El que ladra y el que muerde
Dramaturgia y dirección: Hernan Grinstein. Con Francisco Franco, Tulio Gómez Álzaga, Hernan Grinstein, José María Marcos y Maday Méndez. Iluminación: Lucia Feijoó y Christian Gadea. Diseño de espacio: Hernan Grinstein. Realización de escenografia: Fabricio Mercado. Fotografía: Gustavo Pascaner. Asesoramiento escenográfico y de vestuario: Macarena García. Producción ejecutiva: Natalia Slovediansky. Colaboración artística: Fernando Rodil
Espacio Polonia. Fitz Roy 144. Jueves, 21 hs.
El campo es un lugar de supervivencia, en algunos casos, extrema, donde los recursos varían de acuerdo a la habilidad de los individuos. Algunos desarrollan los músculos del cuerpo, otros, el cerebro. Pero todos viven. Bien o mal, eso no importa. Lo que importa es vivir aunque se traza una delgada línea respecto a sobrevivir.
El Perro está allí. Espera su momento para volver al cuadrilátero donde, paradójicamente, es uno de los pocos lugares donde goza de libertad plena. Allí, donde su mordida en la yugular es mortal, él quiere imponer su ley aunque este un poco maltrecho por las heridas de los combates previos. Allí es donde “San Francisco y el lobo”, un excelente tema de Seru Giran, resume en uno de sus versos lo ocurrido. “Pero un día el hombre mal me empezó a tratar/abrieron heridas que no cerrarán jamás”.
Todo gira en torno a la figura metafórica del perro, que podrá ser hombre o can, pero que tiene la nobleza de quien lo ha perdido todo pero aún confía en un guiño de la suerte. Leal como ninguno y sensible como pocos, es quien lleva las riendas de una dramaturgia imaginativamente campestre y punzante. Los instintos –aún los más primitivos y perversos- son los que dominan la escena.

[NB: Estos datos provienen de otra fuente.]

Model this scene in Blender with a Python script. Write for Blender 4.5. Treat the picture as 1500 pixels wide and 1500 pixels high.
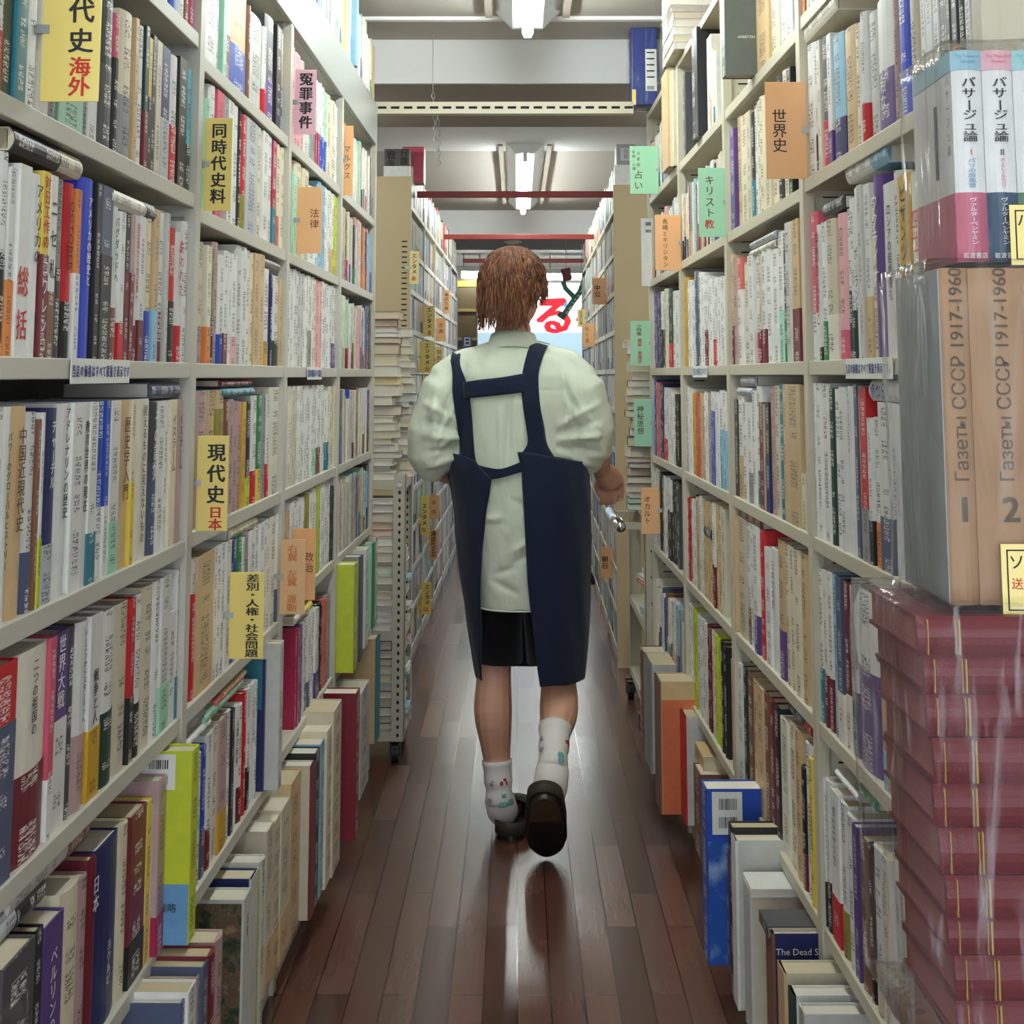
import bpy, bmesh, math, random
from mathutils import Vector, Matrix, noise
random.seed(7)
S = bpy.context.scene
for o in list(bpy.data.objects):
    bpy.data.objects.remove(o)
COL = S.collection
R3 = math.radians
# ------------------------------------------------------------------ camera
F = 2200.0; PPX, PPY = 745.0, 257.0; HY = 550.0; VX = 757.0; CAMH = 1.28
TH = math.atan((HY - PPY) / F)
YAW = math.atan((VX - PPX) / F * math.cos(TH))
FW = Vector((-math.sin(YAW) * math.cos(TH), math.cos(YAW) * math.cos(TH), math.sin(TH)))
RT = Vector((math.cos(YAW), math.sin(YAW), 0))
UP = RT.cross(FW)
CPOS = Vector((0, 0, CAMH))
cd = bpy.data.cameras.new('camera'); cam = bpy.data.objects.new('camera', cd); COL.objects.link(cam)
cam.matrix_world = Matrix(((RT.x, UP.x, -FW.x, 0), (RT.y, UP.y, -FW.y, 0), (RT.z, UP.z, -FW.z, CAMH), (0, 0, 0, 1)))
cd.sensor_width = 36; cd.sensor_fit = 'HORIZONTAL'; cd.lens = F / 1500 * 36
cd.shift_x = (750 - PPX) / 1500; cd.shift_y = -(750 - PPY) / 1500
cd.clip_start = 0.05; cd.clip_end = 200
S.camera = cam
# ------------------------------------------------------------------ world, exposure, lights
W = bpy.data.worlds.new('world'); S.world = W; W.use_nodes = True
W.node_tree.nodes['Background'].inputs[0].default_value = (0.80, 0.90, 1.0, 1)
W.node_tree.nodes['Background'].inputs[1].default_value = 3.0
S.view_settings.view_transform = 'Standard'; S.view_settings.look = 'None'
S.view_settings.gamma = 1; S.view_settings.use_curve_mapping = False
S.view_settings.exposure = 0.6
TUBE = 44.0            # brightness of the fluorescent tubes
TUBE_COL = (0.93, 1.0, 0.96)
S.cycles.max_bounces = 7; S.cycles.diffuse_bounces = 4; S.cycles.glossy_bounces = 3
S.cycles.transmission_bounces = 4; S.cycles.transparent_max_bounces = 10
S.cycles.use_denoising = True; S.cycles.sample_clamp_indirect = 6
S.cycles.caustics_reflective = False; S.cycles.caustics_refractive = False

# ------------------------------------------------------------------ measuring: a photograph point on a surface of the room
def ray(x, y): return FW * F + RT * (x - PPX) + UP * (PPY - y)
def on_plane(x, y, n, c):
    r = ray(x, y); n = Vector(n); return CPOS + r * ((c - n.dot(CPOS)) / n.dot(r))
def at(x, y, D): return on_plane(x, y, (0, 1, 0), D)
def on_floor(x, y, z=0): return on_plane(x, y, (0, 0, 1), z)

class Wall:
    """a run of bookcases: a = point at s = 0, d = unit direction away from the camera, n = unit normal into the aisle"""
    def __init__(s, a, b, side):
        s.a = Vector((a[0], a[1], 0)); s.d = (Vector((b[0], b[1], 0)) - s.a).normalized(); s.side = side
        s.n = Vector((s.d.y, -s.d.x, 0)) if side == 'L' else Vector((-s.d.y, s.d.x, 0))
        s.rot = math.atan2(s.d.y, s.d.x) if side == 'L' else math.atan2(-s.d.y, -s.d.x)
    def sz(s, x, y, off=0.0):
        p = on_plane(x, y, s.n, s.n.dot(s.a) + off); return (p - s.a).dot(s.d), p.z
    def P(s, t, off, z): return s.a + s.d * t + s.n * off + Vector((0, 0, z))
WL = Wall((-.522, 2.437), (-.487, 5.137), 'L')
WR = Wall((.510, 2.666), (.474, 5.366), 'R')
FL = Wall((-.478, 6.75), (-.445, 11.25), 'L')
FR = Wall((.449, 6.90), (.495, 11.4), 'R')

# ------------------------------------------------------------------ materials
def mat(name, col=(.8, .8, .8), rough=.5, metal=0., spec=.5, coat=0., alpha=None, bump=None):
    m = bpy.data.materials.new(name); m.use_nodes = True
    b = m.node_tree.nodes['Principled BSDF']
    b.inputs['Base Color'].default_value = (*col, 1); b.inputs['Roughness'].default_value = rough
    b.inputs['Metallic'].default_value = metal; b.inputs['Specular IOR Level'].default_value = spec
    b.inputs['Coat Weight'].default_value = coat
    if bump:
        nt = m.node_tree; tc = nt.nodes.new('ShaderNodeTexCoord'); nz = nt.nodes.new('ShaderNodeTexNoise')
        nz.inputs['Scale'].default_value = bump[0]; nz.inputs['Detail'].default_value = 6
        bp = nt.nodes.new('ShaderNodeBump'); bp.inputs['Strength'].default_value = bump[1]; bp.inputs['Distance'].default_value = bump[2]
        nt.links.new(tc.outputs['Object'], nz.inputs['Vector']); nt.links.new(nz.outputs['Fac'], bp.inputs['Height'])
        nt.links.new(bp.outputs['Normal'], b.inputs['Normal'])
    return m
def srgb(r, g, b):
    f = lambda c: ((c / 255 + .055) / 1.055) ** 2.4 if c / 255 > .04045 else c / 255 / 12.92
    return (f(r), f(g), f(b))
class NT:
    """small helper to wire shader nodes"""
    def __init__(s, m): s.t = m.node_tree; s.b = s.t.nodes['Principled BSDF']
    def n(s, typ, **kw):
        nd = s.t.nodes.new('ShaderNode' + typ)
        for k, v in kw.items():
            if k.startswith('i_'): nd.inputs[int(k[2:]) if k[2:].isdigit() else k[2:].replace('_', ' ')].default_value = v
            else: setattr(nd, k, v)
        return nd
    def l(s, a, b): s.t.links.new(a, b)
    def math(s, op, a, b=None, clamp=False):
        nd = s.t.nodes.new('ShaderNodeMath'); nd.operation = op; nd.use_clamp = clamp
        for i, v in enumerate((a, b)):
            if v is None: continue
            if isinstance(v, (int, float)): nd.inputs[i].default_value = v
            else: s.l(v, nd.inputs[i])
        return nd.outputs[0]
    def mix(s, fac, a, b):
        nd = s.t.nodes.new('ShaderNodeMix'); nd.data_type = 'RGBA'
        for i, v in ((0, fac), (6, a), (7, b)):
            if isinstance(v, (int, float)): nd.inputs[i].default_value = v
            elif isinstance(v, tuple): nd.inputs[i].default_value = (*v, 1) if len(v) == 3 else v
            else: s.l(v, nd.inputs[i])
        return nd.outputs[2]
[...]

Será justamente el Perro el lugar convergen los momentos más conmovedores y también de mayor salvajismo. Su propio ser será la arena de combate entre un lado salvaje, que no sabe hacer otra cosa que pelear por su propia subsistencia y su lado tierno, que es ese niño/cachorro lleno de vida, de sonrisa franca y con grandes pociones de amor para brindar.

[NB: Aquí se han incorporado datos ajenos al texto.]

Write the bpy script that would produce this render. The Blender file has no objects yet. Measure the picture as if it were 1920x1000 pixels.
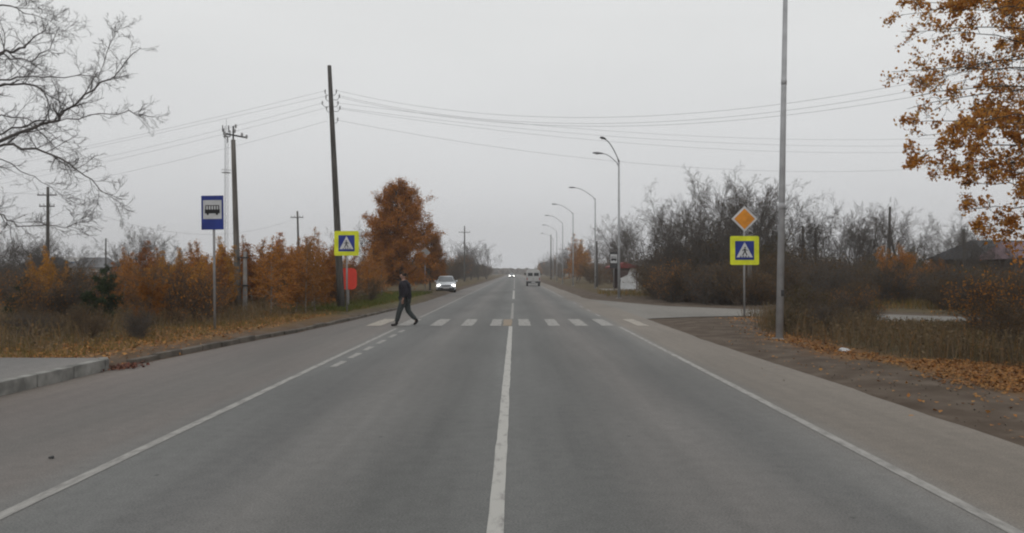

Una escenografía que refleja bien el campo tierra adentro pero que también permite ubicar un garito donde se maneja el negocio de las peleas clandestinas, encuadra con precisión una puesta disfrutable de principio a fin. Hernán Grinstein pergeñó con dosis similares de poesía y salvajismo un texto que muestra pero que no pide opinión. Una especie de “in your face” gauchesco donde Toni, el patrón/padre manda.
El manejo de la culpa y las relaciones entre los seres atraviesan una pelea donde el perro pelea pero contra un rival al que no puede golpear pero que conoce, que es su propio mundo. Igualmente, el amor también forma parte de ese universo en la figura de Leila, una joven que vive con el perro y Toni pero que debe pagar tributo por esta “posibilidad” que se le brinda. Por eso, Toni es bueno con el Perro, consiguiéndole una peleíta más, con un adversario poderoso.
Como no podía ser de otra manera, están los mercaderes de la vida y los sueños que son tan perversos como incorregibles. Siempre dispuestos a conseguir algo en tanto haya una devolución acorde y con intereses por demás onerosos.
Con actuaciones emotivas y viscerales, “Perro, un cuento rural” se hace un espacio para hablar tanto del amor como de la muerte, del deseo como del maltrato, del odio como de la libertad. Para hablar de la vida misma.